Columbus McKinnon Corporation (NASDAQ: CMCO) announced today that it has received tenders and consents for $100,783,000 of its 8 7/8% Senior Subordinated Notes Due 2013 (the “Notes”) as of January 24, 2011 (the “Consent Date”), representing approximately 80.72% of the Notes outstanding. The percentage of consents received exceeds the required consents needed to amend the indenture governing the Notes.

The Notes were tendered by the holders thereof pursuant to the Company’s Offer to Purchase and Consent Solicitation Statement (the “Offer to Purchase”) dated January 10, 2011. The Offer to Purchase fully describes the terms and conditions of the cash tender offer (the “Tender Offer”) by the Company to purchase any and all of the $124,855,000 outstanding principal amount of the Notes. It also describes the terms and conditions of the solicitation for the consent of the Note holders to eliminate substantially all of the restrictive and reporting covenants, certain events of default and certain other provisions contained in the indenture governing the notes (the “Consent Solicitation”). Holders who validly tendered Notes and delivered consents and did not validly withdraw such Notes or revoke such consents, at or prior to 5:00 p.m. New York City time on the Consent Date will receive the total consideration of $1,026.00 per $1,000 principal amount of Notes tendered (which payment includes a consent payment of $30.00 per $1,000 principal amount of Notes tendered), plus accrued and unpaid interest, if any, from the last interest payment date to, but not including the applicable settlement date. The Tender Offer and Consent Solicitation will expire at 12:00 midnight New York City time on February 7, 2011, unless extended by the Company.

Additionally, Columbus McKinnon announced today the closing of their issuance of $150 million aggregate principal amount of their 7.875% Senior Subordinated Notes Due 2019 (the “Notes Offering”). The closing of the Notes Offering was a condition to Columbus McKinnon’s obligation to purchase Notes tendered in the Tender Offer and Consent Solicitation, and the proceeds of the Notes Offering were used in part to pay the purchase price for Notes tendered.

As a result of the receipt of the requisite consents of the Note holders by the Consent date, Columbus McKinnon and U.S. Bank National Association, formerly State Street Bank and Trust Company, N.A., the trustee under the indenture pursuant to which the Notes were issued (the “Indenture”), will execute a supplemental indenture to the Indenture. The supplemental indenture addresses the proposed amendments to the Notes and the Indenture, as described in the Offer to Purchase.

Credit Suisse Securities (USA) LLC is acting as dealer manager and solicitation agent for the Tender Offer and Consent Solicitation. The Information Agent and Depository is D.F. King & Co., Inc.. Questions regarding the Tender Offer and Consent Solicitation or requests for additional copies of the Offers to Purchase and related documents may be directed to Credit Suisse Securities (USA) LLC by telephone at (800) 820-1653 (toll free) or (212) 538-2147 (call collect).

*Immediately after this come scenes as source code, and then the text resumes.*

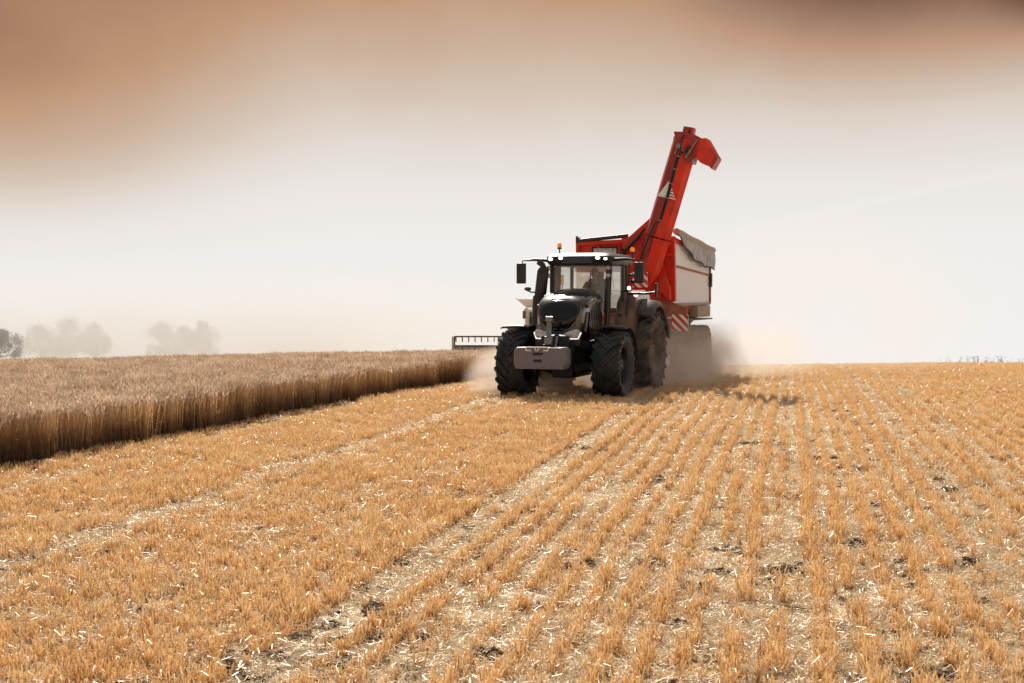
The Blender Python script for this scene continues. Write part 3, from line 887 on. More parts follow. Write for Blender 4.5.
    bm = B(); add_sphere(bm, (1.10, 1.66, 2.60), .045, (1, .4, 1)); obj('lens', bm, M['lamp'], wl)
    # beacons
    for x, y, zb_ in ((-.60, 1.5, 3.40), (1.02, 2.3, 3.30)):
        bm = B()
        if x > 0: add_tube(bm, [(.80, 2.3, 3.3), (x, y, 3.34)], .018, 6)
        add_tube(bm, [(x, y, zb_), (x, y, zb_ + .16)], .016, 6)
        add_tube(bm, [(x, y, zb_ + .15), (x, y, zb_ + .19)], .055, 12)
        bc = obj('beacon', bm, M['hose'], T)
        bm = B(); add_sphere(bm, (x, y, zb_ + .24), .058, (1, 1, 1.15)); obj('lens', bm, M['amber'], bc)
    # mirrors on their arms
    for sg in (-1, 1):
        bm = B()
        add_tube(bm, [(sg * .75, 1.15, 3.27), (sg * 1.15, 1.18, 3.29), (sg * 1.38, 1.2, 3.27)], [.045, .035, .016], 8)
        add_tube(bm, [(sg * 1.36, 1.2, 3.275), (sg * 1.44, 1.2, 3.27), (sg * 1.47, 1.2, 3.2), (sg * 1.47, 1.2, 2.75)], .014, 6)
        add_box(bm, (sg * 1.47, 1.17, 2.96), (.235, .08, .50), rot=(0, 0, R(-8) * sg), bev=.03)
        mi = obj('mirror', bm, M['plastic'], T)
        bm = B(); add_box(bm, (sg * 1.47, 1.21, 2.97), (.19, .012, .42), rot=(0, 0, R(-8) * sg)); obj('mirror_glass', bm, M['mirror'], mi)
    # small lower mirrors and lamps
    bm = B()
    add_tube(bm, [(-.95, 1.2, 2.52), (-1.2, 1.15, 2.50), (-1.33, 1.1, 2.56)], .020, 6)
    add_sphere(bm, (-1.28, 1.10, 2.58), .07, (1.3, .5, .7))
    add_box(bm, (-1.02, 1.18, 2.50), (.22, .06, .05), bev=.01)
    obj('bracket', bm, M['fender'], T)
    bm = B()
    add_tube(bm, [(1.0, 1.9, 2.46), (1.45, 1.9, 2.47), (1.68, 1.9, 2.5)], .028, 8)
    add_box(bm, (1.72, 1.88, 2.55), (.05, .10, .34), bev=.015)
    obj('side_marker', bm, M['plastic'], T)
    bm = B()
    add_sphere(bm, (1.16, 1.85, 2.76), .07, (1.3, .8, .6)); add_sphere(bm, (1.12, 1.85, 2.92), .05, (1.3, .8, .6)); add_tube(bm, [(1.0, 1.95, 2.6), (1.06, 1.9, 3.2)], .014, 6)
    obj('camera', bm, M['hose'], T)
    bm = B()
    add_tube(bm, [(-.98, 3.0, 2.5), (-.98, 3.0, 2.95)], .015, 6)
    tl = obj('tail_lamp', bm, M['hose'], T)
    bm = B(); add_box(bm, (-.98, 2.96, 2.82), (.09, .06, .26), bev=.02); obj('lens', bm, M['redlamp'], tl)
    # --- exhaust stack, air intake
    bm = B()
    def el(c, rx, ry, n=16): return [(c[0] + rx * math.cos(2 * math.pi * k / n), c[1] + ry * math.sin(2 * math.pi * k / n), c[2]) for k in range(n)]
    add_loft(bm, [el((-1.0, 1.0, 1.70), .12, .12), el((-1.0, 1.0, 1.9), .135, .13), el((-.97, 1.0, 2.40), .14, .135), el((-.96, 1.0, 2.42), .12, .12), el((-.93, 1.02, 2.46), .145, .13), el((-.87, 1.04, 3.02), .145, .12), el((-.85, 1.04, 3.10), .11, .10)])
    add_tube(bm, [(-.85, 1.04, 3.05), (-.89, 1.05, 3.16), (-1.0, 1.06, 3.23)], [.08, .07, .065], 12)
    obj('exhaust_stack', bm, M['muffler'], T, 50)
    # --- interior
    bm = B()
    add_box(bm, (.05, 2.35, 2.10), (.52, .50, .14), bev=.05)
    add_box(bm, (.05, 2.62, 2.48), (.50, .13, .72), rot=(R(-8), 0, 0), bev=.05)
    add_box(bm, (.05, 2.70, 2.93), (.28, .1, .18), bev=.04)
    add_box(bm, (.05, 2.35, 1.80), (.30, .30, .48), bev=.03)
    obj('seat', bm, M['seat'], T)
    bm = B()
    add_box(bm, (.48, 2.2, 2.05), (.18, .62, .14), bev=.04)
    obj('console', bm, M['plastic'], T)
    bm = B(); add_box(bm, (.50, 1.85, 2.32), (.04, .22, .26), rot=(0, 0, R(20)), bev=.01); add_tube(bm, [(.5, 1.85, 2.2), (.48, 1.95, 2.1)], .015, 6)
    obj('monitor', bm, M['plastic'], T)
    bm = B(); add_box(bm, (.05, 1.42, 2.0), (.34, .22, .62), bev=.05)
    obj('steering_column', bm, M['plastic'], T)
    bm = B()
    cw = Vector((.05, 1.72, 2.52)); pts = []
    for k in range(25):
        a = 2 * math.pi * k / 24
        pts.append(cw + Vector((.19 * math.cos(a), .19 * math.sin(a) * .78, .19 * math.sin(a) * .62)))
    add_tube(bm, pts, .016, 6, False)
    for k in range(3):
        a = R(90 + 120 * k); add_tube(bm, [cw, cw + Vector((.19 * math.cos(a), .19 * math.sin(a) * .78, .19 * math.sin(a) * .62))], .012, 6)
    add_tube(bm, [cw, (.05, 1.5, 2.24)], .03, 8)
    obj('steering_wheel', bm, M['hose'], T)
    return T
build_tractor()

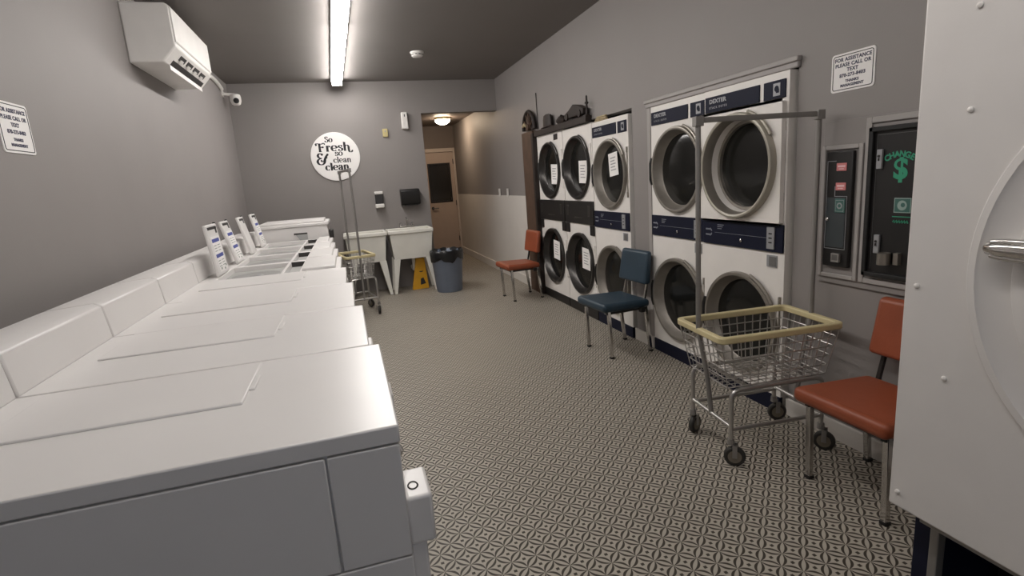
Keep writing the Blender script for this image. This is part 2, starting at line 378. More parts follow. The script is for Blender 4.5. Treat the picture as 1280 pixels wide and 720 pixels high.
def chevron(mb, cx, cz, s, y):
    for d in (1, -1):
        z0 = cz+d*s*0.55
        mb.hexa([(cx-s,y,z0-s*.16),(cx+s*.35,y,z0-s*.16),(cx+s*.35,y-.001,z0-s*.16),(cx-s,y-.001,z0-s*.16)],[(cx-s,y,z0+s*.16),(cx+s*.35,y,z0+s*.16),(cx+s*.35,y-.001,z0+s*.16),(cx-s,y-.001,z0+s*.16)])
        mb.prism([(cx+s*.35,z0+d*s*.3),(cx+s*.9,z0-d*s*.05),(cx+s*.9,z0-d*s*.45),(cx+s*.35,z0-d*s*.02)], 1, y-.001, y)

def stack_dryer(name, label, ylo, yhi, xf, h, style, group, ajar=False, doors=((1.43,0.305),(0.48,0.315)), depth=0.72):
    w = yhi-ylo; hw = w/2-0.002
    t = thing(name, label, 'dryer', (xf, (ylo+yhi)/2, 0), FACE_LEFT, group)
    off = -0.012 if style != 'navy' else 0.0
    c = MB(); open_box(c, -hw, hw, 0, depth, 0.10, h); holed_face(c, -hw, hw, 0.10, h, [(off, cz, r-0.012) for cz, r in doors], 0.0); c.box(-hw+0.004, hw-0.004, 0.02, depth, 0, 0.099)
    cab = c.build('cabinet', WHITE2, t, 0.0)
    if style == 'navy':
        MB().box(-hw+0.002, hw-0.002, -0.004, 0.02, 0.0, 0.098).build('kick_plate', NAVY, t, 0.003)
        # header panels
        s = hw*2
        p = MB(); p.box(-hw+0.012, -hw+s*0.70, -0.007, 0.0, 1.768, 1.862); hp = p.build('header_panel', NAVY, t, 0.003)
        q = MB(); q.text('DEXTER', 0.034, T(-hw+0.055, -0.0075, 1.832), align='LEFT', bold=0.0012, sx=1.25)
        q.text('STACK DRYER', 0.019, T(-hw+0.055, -0.0075, 1.795), align='LEFT', space=1.45)
        q.build('lettering', SILVER, hp)
        p = MB(); p.box(-hw+s*0.745, hw-0.02, -0.007, 0.0, 1.768, 1.862); hp = p.build('header_panel', NAVY, t, 0.003)
        q = MB(); zc = 1.815; xc = hw-0.08
        q.box(xc-0.024, xc+0.024, -0.009, -0.007, zc-0.032, zc+0.032, 0)
        q.disc(0.016, (xc, -0.0094, zc+0.004), 'y', 20, 1); q.box(xc-0.004,xc+0.018,-0.0098,-0.0092,zc-0.018,zc+0.002,1)
        q.build('emblem_badge', [SILVER, NAVY], hp)
        # middle control band
        b0, b1 = 0.945, 1.100
        band = MB().box(-hw+0.004, hw-0.004, -0.012, 0.0, b0, b1).build('control_band', NAVY, t, 0.003)
        q = MB(); chevron(q, -hw+0.062, (b0+b1)/2, 0.032, -0.0122)
        q.box(-hw+0.12, hw-0.12, -0.0128, -0.012, (b0+b1)/2-0.001, (b0+b1)/2+0.001)
        for k in range(3): q.box(-hw+0.145, -hw+0.205-0.01*k, -0.0128, -0.012, b1-0.030-0.012*k, b1-0.025-0.012*k)
        q.build('band_print', mat('dim_silver_print',(0.22,0.23,0.26),0.5), band)
        q = MB(); q.box(hw-0.115, hw-0.06, -0.020, -0.012, b0+0.018, b1-0.015, 0)
        for z in (b0+0.05, b0+0.075, b0+0.1): q.box(hw-0.10, hw-0.075, -0.0206, -0.02, z, z+0.008, 1)
        q.build('coin_slot', [SILVER, BLACK], band, 0.002)
        q = MB(); q.lathe([(0.009,-0.012),(0.009,-0.02),(0.006,-0.022)], (0.02,0,b0+0.045), 'y', 14); q.build('key_lock', CHROME, band)
        q = MB(); q.box(hw-0.125, hw-0.05, -0.006, 0.0, 0.858, 0.925, 0); q.box(hw-0.105, hw-0.055, -0.008, -0.006, 0.864, 0.918, 1)
        q.build('rating_plate', [SILVER, mat('grey_label',(0.16,0.155,0.15),0.5)], t)
        ringm, fr = STEEL, None
    else:
        MB().box(-hw+0.002, hw-0.002, -0.004, 0.02, 0.0, 0.098).build('kick_plate', BLACK, t, 0.003)
        b0, b1 = 0.955, 1.185
        band = MB().box(-hw+0.004, hw-0.004, -0.016, 0.0, b0, b1).build('control_band', BLACK, t, 0.004)
        q = MB()
        q.box(-0.10, 0.10, -0.019, -0.016, b0+0.055, b0+0.066); q.build('pull_slot', DSTEEL, band, 0.002)
        for x in (-hw+0.09, hw-0.09): MB().box(x-0.028, x+0.028, -0.02, -0.016, b0+0.08, b1-0.045).build('coin_slot', DSTEEL, band, 0.002)
        for x in (-hw+0.05, hw-0.05): MB().box(x-0.045, x+0.045, -0.014, 0.0, b0-0.105, b0-0.003).build('latch_box', BLACK, t, 0.004)
        q = MB(); q.box(hw-0.24, hw-0.13, -0.004, 0.0, h-0.085, h-0.022); q.build('name_plate', BLACK, t) if style == 'black_plate' else None
        ringm, fr = DSTEEL, None
    for i, (cz, r) in enumerate(doors):
        if ajar and i == 0:
            p = MB(); px0, px1, pz0, pz1 = -hw+0.014, hw-0.014, cz-0.32, cz+0.318
            q = [(px0,-0.030,pz0),(px1,-0.030,pz0),(px1,-0.030,pz1),(px0,-0.030,pz1)]; k = [(a,-0.004,b) for a,_,b in q]
            p.add(q+k, [(0,1,5,4),(1,2,6,5),(2,3,7,6),(3,0,4,7)]); holed_face(p, px0, px1, pz0, pz1, [(off, cz, r-0.012)], -0.030)
            p.build('door_plate', WHITE2, t, 0.0)
            ring_door(t, off, cz, r, CREAM, 0.040, 0.085, WHITE2, -0.030, frame=STEEL, gf=0.845, hinge=False)
        else:
            ring_door(t, off, cz, r, ringm, 0.030, 0.042, None, 0.0, gf=0.83)
        m = MB()
        xh = hw-0.028
        for z in (cz-0.2, cz+0.17): m.box(xh, xh+0.012, -0.012, 0.0, z, z+0.045)
        m.box(xh+0.003, xh+0.009, -0.008, 0.0, cz-0.20, cz+0.21)
        m.build('hinge_strip', STEEL if style=='navy' else WHITE2, t)
    return t
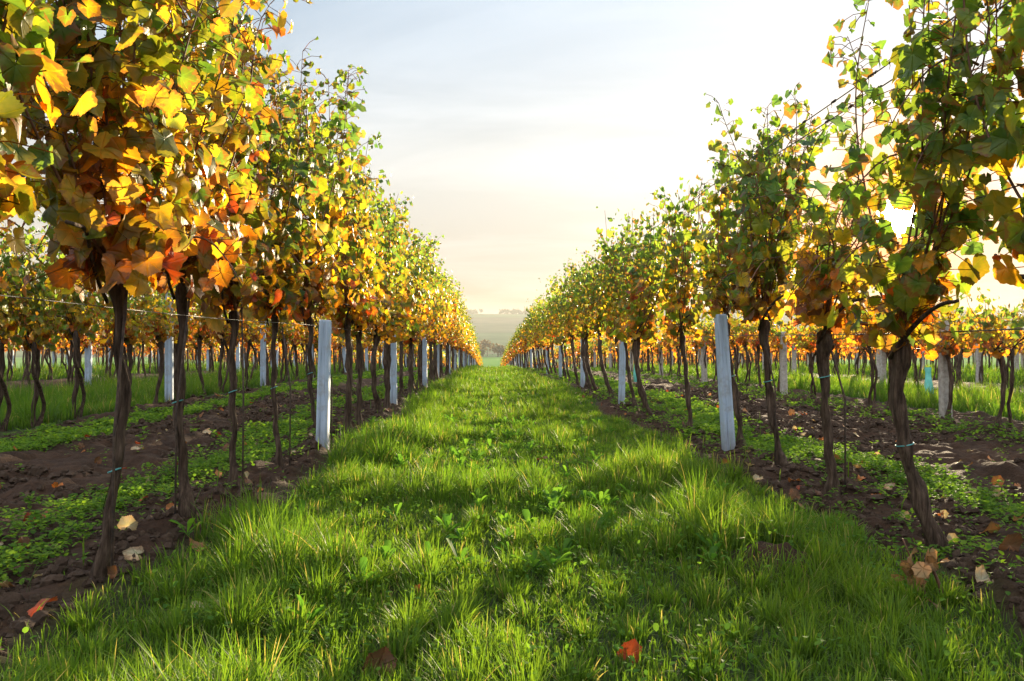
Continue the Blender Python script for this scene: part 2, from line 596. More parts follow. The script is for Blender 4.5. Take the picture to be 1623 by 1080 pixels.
# ------------------------------------------------------------------ leaf templates
HALF = [(0, 1.0), (6, .90), (11, .94), (16, .84), (21, .87), (28, .81), (35, .85), (41, .82), (47, .91), (53, .95), (59, .85), (65, .87), (72, .81), (79, .77),
        (87, .77), (94, .75), (101, .82), (109, .83), (118, .77), (126, .76), (136, .66), (147, .69), (158, .60), (167, .42), (175, .12)]
HALF_MID = [(0, 1.0), (14, .88), (28, .81), (52, .94), (78, .77), (106, .83), (142, .70), (172, .16)]


def leaf_template(half, ring):
    d = [(-a, r) for a, r in half[:0:-1]] + list(half)
    th = np.radians([a for a, r in d])
    r = np.array([q for a, q in d])
    n = len(d)
    out = np.stack([np.sin(th) * r, np.cos(th) * r], 1)
    if ring:
        rm = 0.52 * (0.45 * r + 0.55 * np.convolve(np.r_[r[-2:], r, r[:2]], np.ones(5) / 5, 'valid'))
        mid = np.stack([np.sin(th) * rm, np.cos(th) * rm], 1)
        T = np.vstack([[[0, 0]], mid, out])
        k = np.arange(n - 1)
        tri = np.stack([np.zeros(n - 1, int), 1 + k + 1, 1 + k], 1)
        a, b = 1 + k, 2 + k
        c, e = 1 + n + k, 2 + n + k
        tri = np.vstack([tri, np.stack([a, b, e], 1), np.stack([a, e, c], 1)])
        vein = np.min(np.abs(np.degrees(th)[:, None] - np.array([-109, -53, 0, 53, 109])), 1) < 5
        f = np.r_[0.0, np.where(vein, 0.35, 0.55), np.where(vein, 0.9, 1.0)]
        vn = np.r_[1.0, np.where(vein, 1.0, 0.0), np.where(vein, 1.0, 0.0)]
    else:
        T = np.vstack([[[0, 0]], out])
        k = np.arange(n - 1)
        tri = np.stack([np.zeros(n - 1, int), 2 + k, 1 + k], 1)
        f = np.r_[0.0, np.ones(n)]
        vn = np.r_[1.0, (np.min(np.abs(np.degrees(th)[:, None] - np.array([-106, -52, 0, 52, 106])), 1) < 5) * .8]
    return T, tri, f, vn


T_HI = leaf_template(HALF, True)
T_MID = leaf_template(HALF_MID, False)
T_LO = (np.array([[0, -.35], [-.75, .05], [0, 1.0], [.75, .05]]), np.array([[0, 3, 2], [0, 2, 1]]), np.array([0., .8, 1, .8]), np.zeros(4))


def make_leaves(tm, pos, tip, nrm, size, cc, cm, curl=0.48):
    T, tri, f, vn = tm
    n, m = len(pos), len(T)
    tip = tip / (np.linalg.norm(tip, axis=1)[:, None] + 1e-9)
    nrm = nrm - tip * (nrm * tip).sum(1)[:, None]
    nrm = nrm / (np.linalg.norm(nrm, axis=1)[:, None] + 1e-9)
    side = np.cross(tip, nrm)
    u, v = T[:, 0], T[:, 1]
    r2 = u * u + v * v
    th = np.arctan2(u, v)
    fold = rng.normal(0.12, 0.22, n)[:, None]
    cu = rng.normal(-0.28, curl, n)[:, None]
    wv = rng.normal(0, 0.19, n)[:, None]
    ph = rng.uniform(0, 6.28, n)[:, None]
    cx = rng.normal(0, 0.32, n)[:, None]
    z = fold * np.abs(u) + cu * v * np.abs(v) * 0.8 + wv * np.sin(3 * th[None] + ph) * r2 + cx * u * v
    uu = u[None] * (1 - 0.25 * np.abs(fold)) * rng.uniform(0.85, 1.1, n)[:, None]
    V = pos[:, None, :] + size[:, None, None] * (uu[..., None] * side[:, None, :] + v[None, :, None] * tip[:, None, :] + z[..., None] * nrm[:, None, :])
    C = cc[:, None, :] * (1 - f)[None, :, None] + cm[:, None, :] * f[None, :, None]
    A = np.stack([np.broadcast_to(vn, (n, m)), np.broadcast_to(f, (n, m)), np.repeat(rng.random((n, 1)), m, 1)], -1)
    F = tri[None] + (np.arange(n) * m)[:, None, None]
    return V.reshape(-1, 3), F.reshape(-1, 3), np.concatenate([C, A], -1).reshape(-1, 6)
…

This announcement is not an offer to purchase, a solicitation of an offer to purchase or a solicitation of consent with respect to any securities. The Tender Offers and Consent Solicitation are being made solely by the Offer to Purchase and Consent Solicitation Statement dated January 10, 2011.

About Columbus McKinnon

Columbus McKinnon Corporation is a leading worldwide designer, manufacturer and marketer of material handling products, systems and services, which efficiently and ergonomically move, lift, position or secure material. Key products include hoists, cranes, chain and forged attachments. The Company is focused on commercial and industrial applications that require the safety and quality provided by its superior design and engineering know-how. Comprehensive information on Columbus McKinnon is available on its web site at

Safe Harbor Statement

The information contained in this news release, other than historical information, consists of forward-looking statements within the meaning of Section 27A of the Securities Act and Section 21E of the Exchange Act. These statements may involve risks and uncertainties that could cause actual results to differ materially from those described in such statements. Although the Company believes that the expectations reflected in such forward-looking statements are reasonable, it can give no assurance that such expectations will prove to have been correct.